UK mortgage rates are widely expected to remain relatively stable from this point onward, even if the Bank of England continues to reduce interest rates over the coming months. Property and mortgage specialists say that financial markets have already priced in most of the anticipated cuts, limiting how much further mortgage rates can realistically fall.
According to figures from Uswitch, the average two-year fixed mortgage rate currently sits at 4.48%, while the average five-year fixed deal stands at 5.04%. These rates apply to mortgages with a 75% loan-to-value (LTV), meaning borrowers must provide a minimum deposit of 25% to qualify.
The Bank of England reduced the base rate from 4% to 3.75% in December, marking the lowest level of borrowing costs in almost three years. This move was welcomed by homeowners and buyers alike, as it signalled a shift away from the prolonged period of aggressive rate increases seen since late 2021.
However, analysts caution that while further base rate cuts are likely, their impact on mortgage pricing will probably be modest. Fixed-rate mortgages tend to reflect future expectations rather than current rates, and lenders have already adjusted pricing in anticipation of further easing.
Nicholas Mendes, mortgage technical manager at broker Charcol, explained that markets broadly expect Bank Rate to settle somewhere between 3% and 3.25% over the longer term. Reaching that level would require at least two additional quarter-point cuts, but this outlook has already been absorbed into current mortgage deals.
As a result, many of the cheapest two- and five-year fixed rates are already priced below the current Bank Rate. This reflects confidence that rates will continue to fall slightly, but also suggests there is limited room for further meaningful reductions in mortgage pricing.
Mendes added that by the end of 2026, fixed mortgage rates could once again move above Bank Rate if investors and lenders conclude that interest rates are nearing their long-term floor. This dynamic helps explain why lenders rarely make dramatic changes following individual base rate decisions.
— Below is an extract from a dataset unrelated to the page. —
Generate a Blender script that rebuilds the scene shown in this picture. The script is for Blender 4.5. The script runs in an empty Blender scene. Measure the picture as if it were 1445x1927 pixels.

Mortgage pricing, he said, is driven far more by medium-term expectations about where interest rates will settle, rather than short-term policy adjustments. Swap rates and funding costs play a much bigger role in determining what borrowers ultimately pay.
For households, 2026 is still expected to be a year of adjustment. Around 1.8 million mortgage holders are due to refinance this year, many of whom secured ultra-low fixed deals before interest rates began rising sharply at the end of 2021.
Borrowers coming off two-year fixes taken out in 2024 should see some improvement in rates compared with their previous deals. However, those rolling off five-year fixes agreed during the era of record-low rates will continue to face higher monthly repayments, even after recent base rate cuts.
While competition between lenders remains intense and should help prevent rates from rising again, experts warn that the scope for sharp further falls is limited unless markets become convinced that Bank Rate will settle closer to 3% than currently expected.
Beyond interest rates, there are early signs that the wider housing market is beginning to stabilise. Real house prices fell during 2025, but easing mortgage costs and softer affordability stress tests are gradually improving conditions for buyers.
Lenders have also made incremental changes to their criteria, particularly for first-time buyers. These include higher loan-to-income limits, reduced stress rates, and more flexible deposit requirements, all of which are helping to support demand.
HSBC, for example, is currently offering a two-year fixed rate of 3.66% at 60% LTV, with a £999 fee, while its five-year fixed rate stands at 3.88%. Customers with larger deposits are able to access these lower rates due to the reduced risk for lenders.
For borrowers with smaller deposits, higher LTV products remain available, including 95% mortgages, although these come with noticeably higher interest rates. This reflects the increased risk associated with lending to buyers with minimal equity.
Other major lenders, including NatWest and Barclays, continue to offer some of the most competitive rates for borrowers with substantial deposits, while also expanding access for first-time buyers through schemes that allow higher borrowing based on joint incomes.
Nationwide, Halifax and Santander have largely kept rates steady in recent weeks, while focusing on affordability improvements. Some lenders have adjusted stress testing to allow applicants to borrow tens of thousands of pounds more than before, depending on circumstances.
Despite these improvements, mortgage affordability remains stretched for many households. Higher repayments over the past two years have put pressure on household budgets, particularly for those refinancing from historically low rates.
At the same time, savers may be hoping interest rates remain close to current levels to protect returns on savings. This creates a delicate balance for policymakers, as cuts that help borrowers can reduce income for savers.
Overall, while mortgage conditions are gradually improving, experts agree that a return to the ultra-cheap borrowing seen before 2022 is highly unlikely. Buyers and homeowners are being encouraged to plan with realistic expectations about rates, affordability, and long-term costs as the market adjusts to a new normal.